Papua New Guinea (PNG) faces real challenges in ensuring the benefits of growth are translated to improving quality of life for the people of PNG and not just for a wealthy few landowners.

Whilst PNG is considered by many to be one of the fastest growing economies in the world[1], the cost of doing business is probably one of the most expensive. The World Bank’s “Ease of Doing Business 2013” ranked PNG at #113 out of 189 countries.[2] The current government has begun work on a range of incentives aimed at encouraging and supporting SME growth in an attempt to reduce the difficulties of operating in PNG. Some of these incentives include tax breaks, state buying commitments and the provision of subsidised finance. 
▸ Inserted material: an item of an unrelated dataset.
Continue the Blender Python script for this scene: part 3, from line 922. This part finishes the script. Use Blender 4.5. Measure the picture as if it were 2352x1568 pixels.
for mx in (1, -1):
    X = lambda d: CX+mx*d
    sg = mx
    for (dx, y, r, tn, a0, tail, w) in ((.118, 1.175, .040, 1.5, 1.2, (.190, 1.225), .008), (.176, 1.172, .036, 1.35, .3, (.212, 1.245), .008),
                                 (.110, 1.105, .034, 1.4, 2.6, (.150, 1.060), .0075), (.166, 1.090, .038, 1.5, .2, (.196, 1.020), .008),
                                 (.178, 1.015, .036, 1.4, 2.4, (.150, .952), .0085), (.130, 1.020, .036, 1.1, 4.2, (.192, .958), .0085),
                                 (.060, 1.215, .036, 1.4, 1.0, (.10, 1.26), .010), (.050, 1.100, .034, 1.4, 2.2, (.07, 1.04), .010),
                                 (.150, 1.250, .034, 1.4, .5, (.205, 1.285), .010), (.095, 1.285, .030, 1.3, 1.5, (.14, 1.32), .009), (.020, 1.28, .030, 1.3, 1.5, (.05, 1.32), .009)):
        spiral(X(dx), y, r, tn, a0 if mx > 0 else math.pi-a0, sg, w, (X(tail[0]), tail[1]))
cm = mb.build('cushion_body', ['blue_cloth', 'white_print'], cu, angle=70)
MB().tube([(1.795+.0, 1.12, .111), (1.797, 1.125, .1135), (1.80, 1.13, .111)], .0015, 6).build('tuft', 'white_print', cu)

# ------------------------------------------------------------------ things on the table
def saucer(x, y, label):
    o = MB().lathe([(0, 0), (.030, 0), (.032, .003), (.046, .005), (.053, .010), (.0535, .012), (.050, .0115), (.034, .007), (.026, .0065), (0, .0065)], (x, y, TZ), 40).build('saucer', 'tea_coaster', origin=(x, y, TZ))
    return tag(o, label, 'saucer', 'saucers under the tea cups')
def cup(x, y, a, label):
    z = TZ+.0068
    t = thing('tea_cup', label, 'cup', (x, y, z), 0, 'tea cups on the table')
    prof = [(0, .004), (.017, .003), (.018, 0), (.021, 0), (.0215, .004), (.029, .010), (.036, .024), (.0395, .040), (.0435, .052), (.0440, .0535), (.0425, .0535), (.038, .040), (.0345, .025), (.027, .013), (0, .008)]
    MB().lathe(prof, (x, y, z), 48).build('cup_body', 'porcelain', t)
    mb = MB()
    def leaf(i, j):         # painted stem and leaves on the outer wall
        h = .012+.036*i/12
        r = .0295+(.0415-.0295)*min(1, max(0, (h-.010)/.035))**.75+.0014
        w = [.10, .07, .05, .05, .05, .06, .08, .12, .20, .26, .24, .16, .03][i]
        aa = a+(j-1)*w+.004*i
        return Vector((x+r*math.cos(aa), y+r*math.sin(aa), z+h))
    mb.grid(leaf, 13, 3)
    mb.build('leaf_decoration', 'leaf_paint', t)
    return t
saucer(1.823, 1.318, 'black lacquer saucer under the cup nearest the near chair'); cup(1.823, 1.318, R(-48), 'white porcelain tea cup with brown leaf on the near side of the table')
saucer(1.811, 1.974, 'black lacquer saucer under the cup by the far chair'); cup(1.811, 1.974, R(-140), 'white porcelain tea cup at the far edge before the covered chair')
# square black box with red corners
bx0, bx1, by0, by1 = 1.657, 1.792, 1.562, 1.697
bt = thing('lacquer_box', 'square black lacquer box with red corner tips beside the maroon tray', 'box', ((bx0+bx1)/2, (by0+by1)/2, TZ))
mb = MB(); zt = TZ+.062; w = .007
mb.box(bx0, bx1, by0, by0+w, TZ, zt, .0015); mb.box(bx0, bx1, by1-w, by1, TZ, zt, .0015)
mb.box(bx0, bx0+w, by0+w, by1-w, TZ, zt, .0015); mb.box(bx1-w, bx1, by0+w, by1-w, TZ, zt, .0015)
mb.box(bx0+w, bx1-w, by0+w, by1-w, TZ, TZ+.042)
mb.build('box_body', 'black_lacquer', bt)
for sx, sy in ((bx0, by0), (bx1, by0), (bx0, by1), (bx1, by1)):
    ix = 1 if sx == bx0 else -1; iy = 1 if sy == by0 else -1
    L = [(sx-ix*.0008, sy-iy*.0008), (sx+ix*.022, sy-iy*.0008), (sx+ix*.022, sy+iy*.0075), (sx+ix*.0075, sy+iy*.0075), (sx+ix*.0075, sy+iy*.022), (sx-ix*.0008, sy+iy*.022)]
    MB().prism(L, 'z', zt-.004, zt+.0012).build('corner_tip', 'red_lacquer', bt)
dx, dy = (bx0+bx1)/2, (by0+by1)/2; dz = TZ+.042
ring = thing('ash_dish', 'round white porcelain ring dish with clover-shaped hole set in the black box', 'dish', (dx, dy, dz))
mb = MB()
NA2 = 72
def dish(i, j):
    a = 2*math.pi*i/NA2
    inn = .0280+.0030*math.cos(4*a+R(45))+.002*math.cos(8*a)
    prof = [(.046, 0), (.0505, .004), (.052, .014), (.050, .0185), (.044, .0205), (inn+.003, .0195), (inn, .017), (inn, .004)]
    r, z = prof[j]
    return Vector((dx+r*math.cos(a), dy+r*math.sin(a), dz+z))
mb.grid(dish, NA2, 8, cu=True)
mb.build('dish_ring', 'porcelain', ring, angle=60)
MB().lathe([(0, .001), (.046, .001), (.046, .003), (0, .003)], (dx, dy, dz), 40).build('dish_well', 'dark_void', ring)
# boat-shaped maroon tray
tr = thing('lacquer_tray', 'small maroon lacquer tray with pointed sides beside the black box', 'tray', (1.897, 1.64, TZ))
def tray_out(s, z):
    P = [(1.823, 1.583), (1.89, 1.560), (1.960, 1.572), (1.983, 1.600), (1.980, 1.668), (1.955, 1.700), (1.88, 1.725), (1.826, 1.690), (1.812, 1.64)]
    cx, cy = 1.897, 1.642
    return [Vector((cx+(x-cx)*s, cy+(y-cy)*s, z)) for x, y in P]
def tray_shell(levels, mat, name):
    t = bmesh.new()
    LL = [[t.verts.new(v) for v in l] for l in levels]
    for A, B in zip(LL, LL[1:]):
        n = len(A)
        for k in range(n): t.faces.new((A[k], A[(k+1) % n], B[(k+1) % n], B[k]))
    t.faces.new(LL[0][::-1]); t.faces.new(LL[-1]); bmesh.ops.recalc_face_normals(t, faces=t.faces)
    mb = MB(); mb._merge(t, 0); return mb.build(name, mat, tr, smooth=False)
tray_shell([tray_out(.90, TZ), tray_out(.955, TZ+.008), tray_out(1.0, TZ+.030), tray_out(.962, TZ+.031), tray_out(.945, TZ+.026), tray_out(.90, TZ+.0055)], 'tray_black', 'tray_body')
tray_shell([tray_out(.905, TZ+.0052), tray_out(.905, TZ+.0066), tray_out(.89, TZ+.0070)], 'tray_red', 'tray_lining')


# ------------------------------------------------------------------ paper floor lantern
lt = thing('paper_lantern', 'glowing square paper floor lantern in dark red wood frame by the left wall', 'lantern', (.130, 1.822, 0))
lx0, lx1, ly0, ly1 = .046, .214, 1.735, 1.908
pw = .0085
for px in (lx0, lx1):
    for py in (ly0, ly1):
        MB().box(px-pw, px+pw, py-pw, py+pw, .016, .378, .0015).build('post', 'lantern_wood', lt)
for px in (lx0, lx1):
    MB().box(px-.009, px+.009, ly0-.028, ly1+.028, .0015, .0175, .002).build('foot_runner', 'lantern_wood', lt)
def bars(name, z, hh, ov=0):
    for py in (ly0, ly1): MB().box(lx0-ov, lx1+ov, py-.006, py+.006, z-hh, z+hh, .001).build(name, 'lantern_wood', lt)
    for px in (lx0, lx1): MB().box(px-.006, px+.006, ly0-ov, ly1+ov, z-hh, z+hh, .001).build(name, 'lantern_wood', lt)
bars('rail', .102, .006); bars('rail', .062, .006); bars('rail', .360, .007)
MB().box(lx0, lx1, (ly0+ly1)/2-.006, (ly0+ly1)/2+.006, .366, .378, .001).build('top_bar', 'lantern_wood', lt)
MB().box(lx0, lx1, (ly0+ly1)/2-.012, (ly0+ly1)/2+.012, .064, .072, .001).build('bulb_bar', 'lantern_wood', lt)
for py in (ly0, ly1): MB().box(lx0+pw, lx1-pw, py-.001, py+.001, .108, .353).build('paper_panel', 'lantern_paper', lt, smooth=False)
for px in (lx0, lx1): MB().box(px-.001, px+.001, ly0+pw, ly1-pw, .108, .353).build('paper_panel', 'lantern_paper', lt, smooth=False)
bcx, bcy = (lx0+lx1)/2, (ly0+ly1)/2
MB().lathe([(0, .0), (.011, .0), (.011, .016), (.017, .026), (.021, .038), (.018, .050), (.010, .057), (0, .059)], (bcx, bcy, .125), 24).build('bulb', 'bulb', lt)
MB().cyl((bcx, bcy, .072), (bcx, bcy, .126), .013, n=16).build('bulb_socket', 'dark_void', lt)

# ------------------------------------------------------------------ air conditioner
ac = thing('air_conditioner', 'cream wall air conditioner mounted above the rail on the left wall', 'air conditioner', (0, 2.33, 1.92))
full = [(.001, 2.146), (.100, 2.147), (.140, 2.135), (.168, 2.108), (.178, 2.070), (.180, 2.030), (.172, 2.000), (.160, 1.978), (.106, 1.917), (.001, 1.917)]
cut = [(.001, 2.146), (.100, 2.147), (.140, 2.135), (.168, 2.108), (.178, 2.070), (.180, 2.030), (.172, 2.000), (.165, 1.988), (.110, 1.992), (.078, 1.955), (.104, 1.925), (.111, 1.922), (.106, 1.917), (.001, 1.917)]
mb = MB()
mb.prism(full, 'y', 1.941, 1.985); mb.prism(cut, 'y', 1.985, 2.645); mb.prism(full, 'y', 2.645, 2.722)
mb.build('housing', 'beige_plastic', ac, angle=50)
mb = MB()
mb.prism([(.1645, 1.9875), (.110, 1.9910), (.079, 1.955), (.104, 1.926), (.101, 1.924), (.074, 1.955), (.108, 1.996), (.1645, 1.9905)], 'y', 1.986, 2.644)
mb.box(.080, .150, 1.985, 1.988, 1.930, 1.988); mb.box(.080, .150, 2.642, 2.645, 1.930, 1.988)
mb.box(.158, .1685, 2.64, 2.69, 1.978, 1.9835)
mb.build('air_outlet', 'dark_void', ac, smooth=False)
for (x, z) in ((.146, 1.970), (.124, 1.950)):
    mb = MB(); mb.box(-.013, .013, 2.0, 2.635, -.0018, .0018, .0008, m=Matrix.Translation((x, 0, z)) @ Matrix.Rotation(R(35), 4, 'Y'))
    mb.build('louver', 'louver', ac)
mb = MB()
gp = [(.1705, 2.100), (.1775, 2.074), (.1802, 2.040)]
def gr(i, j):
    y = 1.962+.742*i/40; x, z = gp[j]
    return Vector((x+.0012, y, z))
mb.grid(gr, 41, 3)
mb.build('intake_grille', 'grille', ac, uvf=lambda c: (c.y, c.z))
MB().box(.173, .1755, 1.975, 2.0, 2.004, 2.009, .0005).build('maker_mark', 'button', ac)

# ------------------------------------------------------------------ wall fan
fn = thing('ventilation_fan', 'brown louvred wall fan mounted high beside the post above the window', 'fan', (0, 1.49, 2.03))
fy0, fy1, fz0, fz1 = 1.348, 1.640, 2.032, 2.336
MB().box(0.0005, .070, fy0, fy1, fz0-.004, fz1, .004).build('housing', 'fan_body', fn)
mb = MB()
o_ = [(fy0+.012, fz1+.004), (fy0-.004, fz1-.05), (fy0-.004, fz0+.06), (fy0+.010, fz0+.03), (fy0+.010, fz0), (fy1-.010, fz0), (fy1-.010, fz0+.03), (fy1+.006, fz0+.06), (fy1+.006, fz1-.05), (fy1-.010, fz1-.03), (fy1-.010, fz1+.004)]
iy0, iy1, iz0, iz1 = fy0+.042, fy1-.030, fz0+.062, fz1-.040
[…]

The expected growth of PNG’s SME sector in the next couple of years should bring a number of benefits to both PNG citizens and foreign businesses.  The growth of the SME sector will not only mean the corresponding growth of a middle class with disposable income, but will also mean more people being employed.  It has been reported that the PNG government plans to boost the number of SMEs from 49,000 to 500,000 by 2025.  This additional growth is expected to create two million extra jobs.[3]  Undoubtedly both local and foreign businesses will benefit from the increased trade and business opportunities brought about by the growth of the SME sector.

SME & Infrastructure

Last year at the Australia Papua New Guinea Business Forum, PNG’s Prime Minister Peter O’Neill recognised the cost of doing business, delivery services and the cost of living is increasing because of poor infrastructure.  In order to deal with the infrastructure issues the PNG government has increased budgetary spending to record levels.  A number of multi-billion Kina projects have already been implemented to improve infrastructure; for example, the Sepik Highway and the upgrade and sealing for both the Hiritano and Mahi Highways.


An unprecedented level of political stability in PNG has given rise to a stable government and increasing investor and public confidence.  The expected resulting growth of PNG’s SME sector is likely to offer new opportunities for local and foreign business.